Copy all lines of the listing that include the string "objects".
_____
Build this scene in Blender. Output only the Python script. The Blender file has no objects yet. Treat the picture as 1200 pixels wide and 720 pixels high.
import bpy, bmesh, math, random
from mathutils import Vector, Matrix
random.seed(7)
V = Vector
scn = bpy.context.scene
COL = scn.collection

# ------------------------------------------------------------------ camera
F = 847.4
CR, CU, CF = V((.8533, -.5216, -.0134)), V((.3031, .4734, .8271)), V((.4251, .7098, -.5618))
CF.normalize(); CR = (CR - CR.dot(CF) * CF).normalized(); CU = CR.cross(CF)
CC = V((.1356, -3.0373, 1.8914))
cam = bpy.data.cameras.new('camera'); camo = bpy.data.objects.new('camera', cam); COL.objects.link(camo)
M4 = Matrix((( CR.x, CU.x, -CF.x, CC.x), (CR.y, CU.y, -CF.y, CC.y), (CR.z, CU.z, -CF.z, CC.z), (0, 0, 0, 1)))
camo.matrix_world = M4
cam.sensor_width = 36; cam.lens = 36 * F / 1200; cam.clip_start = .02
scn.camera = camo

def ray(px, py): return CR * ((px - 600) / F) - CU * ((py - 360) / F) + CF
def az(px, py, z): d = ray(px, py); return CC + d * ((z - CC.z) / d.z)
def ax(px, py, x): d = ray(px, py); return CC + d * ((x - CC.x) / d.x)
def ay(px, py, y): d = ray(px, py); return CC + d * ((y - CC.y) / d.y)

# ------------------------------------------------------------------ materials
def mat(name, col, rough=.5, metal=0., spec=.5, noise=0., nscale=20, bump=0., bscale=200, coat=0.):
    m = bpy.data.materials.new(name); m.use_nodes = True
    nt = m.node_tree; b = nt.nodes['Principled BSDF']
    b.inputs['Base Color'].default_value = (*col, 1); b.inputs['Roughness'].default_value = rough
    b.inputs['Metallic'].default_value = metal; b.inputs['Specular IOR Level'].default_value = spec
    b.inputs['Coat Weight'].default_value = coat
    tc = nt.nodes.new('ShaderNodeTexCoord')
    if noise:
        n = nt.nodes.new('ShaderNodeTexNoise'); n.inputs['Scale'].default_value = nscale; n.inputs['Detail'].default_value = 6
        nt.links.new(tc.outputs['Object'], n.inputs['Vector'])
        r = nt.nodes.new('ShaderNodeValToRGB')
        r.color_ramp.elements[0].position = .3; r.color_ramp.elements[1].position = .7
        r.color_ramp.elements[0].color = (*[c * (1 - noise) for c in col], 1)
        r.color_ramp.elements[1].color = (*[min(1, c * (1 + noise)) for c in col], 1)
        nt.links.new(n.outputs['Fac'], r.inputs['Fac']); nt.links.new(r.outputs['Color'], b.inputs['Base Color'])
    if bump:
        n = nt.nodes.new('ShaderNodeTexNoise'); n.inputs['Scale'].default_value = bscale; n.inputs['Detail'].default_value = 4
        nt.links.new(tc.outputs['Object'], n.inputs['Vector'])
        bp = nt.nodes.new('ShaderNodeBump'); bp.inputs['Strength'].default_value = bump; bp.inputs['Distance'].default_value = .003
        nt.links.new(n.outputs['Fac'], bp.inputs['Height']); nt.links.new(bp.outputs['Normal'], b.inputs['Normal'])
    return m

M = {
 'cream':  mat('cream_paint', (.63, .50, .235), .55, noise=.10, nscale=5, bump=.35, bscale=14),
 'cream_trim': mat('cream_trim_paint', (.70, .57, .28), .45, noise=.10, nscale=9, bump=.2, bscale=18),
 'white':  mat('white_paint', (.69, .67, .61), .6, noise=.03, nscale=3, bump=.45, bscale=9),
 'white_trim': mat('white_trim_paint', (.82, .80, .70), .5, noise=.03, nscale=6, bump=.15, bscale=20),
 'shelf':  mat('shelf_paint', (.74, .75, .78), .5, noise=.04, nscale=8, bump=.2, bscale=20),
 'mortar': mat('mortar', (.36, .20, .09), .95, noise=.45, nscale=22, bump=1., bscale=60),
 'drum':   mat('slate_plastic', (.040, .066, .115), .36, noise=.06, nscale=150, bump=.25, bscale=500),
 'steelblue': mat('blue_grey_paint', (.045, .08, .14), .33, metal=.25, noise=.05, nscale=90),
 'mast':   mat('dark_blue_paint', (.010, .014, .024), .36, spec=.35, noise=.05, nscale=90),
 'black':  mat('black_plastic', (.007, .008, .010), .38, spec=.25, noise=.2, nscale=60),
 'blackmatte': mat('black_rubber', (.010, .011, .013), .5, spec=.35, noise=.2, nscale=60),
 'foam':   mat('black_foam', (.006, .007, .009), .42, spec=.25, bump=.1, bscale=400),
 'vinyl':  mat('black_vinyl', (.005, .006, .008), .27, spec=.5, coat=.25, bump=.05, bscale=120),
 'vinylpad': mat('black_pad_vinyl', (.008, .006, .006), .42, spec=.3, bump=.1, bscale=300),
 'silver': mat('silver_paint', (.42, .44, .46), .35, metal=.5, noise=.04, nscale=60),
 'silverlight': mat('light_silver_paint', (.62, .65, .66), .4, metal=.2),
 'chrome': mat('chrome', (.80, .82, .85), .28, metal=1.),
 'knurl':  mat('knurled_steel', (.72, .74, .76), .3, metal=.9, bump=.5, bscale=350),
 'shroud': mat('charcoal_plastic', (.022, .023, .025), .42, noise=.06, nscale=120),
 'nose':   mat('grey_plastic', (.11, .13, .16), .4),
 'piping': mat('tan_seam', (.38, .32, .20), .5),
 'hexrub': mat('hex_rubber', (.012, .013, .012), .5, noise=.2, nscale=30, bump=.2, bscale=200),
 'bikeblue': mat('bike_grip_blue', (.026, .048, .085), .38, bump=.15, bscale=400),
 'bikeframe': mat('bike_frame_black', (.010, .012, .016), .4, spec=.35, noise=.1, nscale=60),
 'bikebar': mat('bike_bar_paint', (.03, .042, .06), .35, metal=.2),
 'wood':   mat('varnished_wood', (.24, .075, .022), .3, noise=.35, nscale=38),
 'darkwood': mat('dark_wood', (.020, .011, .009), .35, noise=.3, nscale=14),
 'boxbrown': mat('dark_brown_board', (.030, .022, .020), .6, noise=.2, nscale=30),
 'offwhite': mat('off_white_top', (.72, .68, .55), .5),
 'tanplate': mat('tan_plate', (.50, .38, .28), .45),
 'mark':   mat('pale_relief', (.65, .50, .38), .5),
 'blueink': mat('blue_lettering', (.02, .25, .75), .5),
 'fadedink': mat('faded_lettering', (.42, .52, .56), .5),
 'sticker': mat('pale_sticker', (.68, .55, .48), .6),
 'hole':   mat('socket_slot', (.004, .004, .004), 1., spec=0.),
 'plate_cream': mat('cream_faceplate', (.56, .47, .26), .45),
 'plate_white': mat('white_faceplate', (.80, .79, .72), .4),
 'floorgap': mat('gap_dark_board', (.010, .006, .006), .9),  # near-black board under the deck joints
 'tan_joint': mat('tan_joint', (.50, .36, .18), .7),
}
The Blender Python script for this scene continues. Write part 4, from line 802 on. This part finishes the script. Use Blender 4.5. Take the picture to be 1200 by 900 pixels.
_____
(The completed task):
Build this scene in Blender. Output only the Python script. The Blender file has no objects yet. Treat the picture as 1200 pixels wide and 720 pixels high.
cam = bpy.data.cameras.new('camera'); camo = bpy.data.objects.new('camera', cam); COL.objects.link(camo)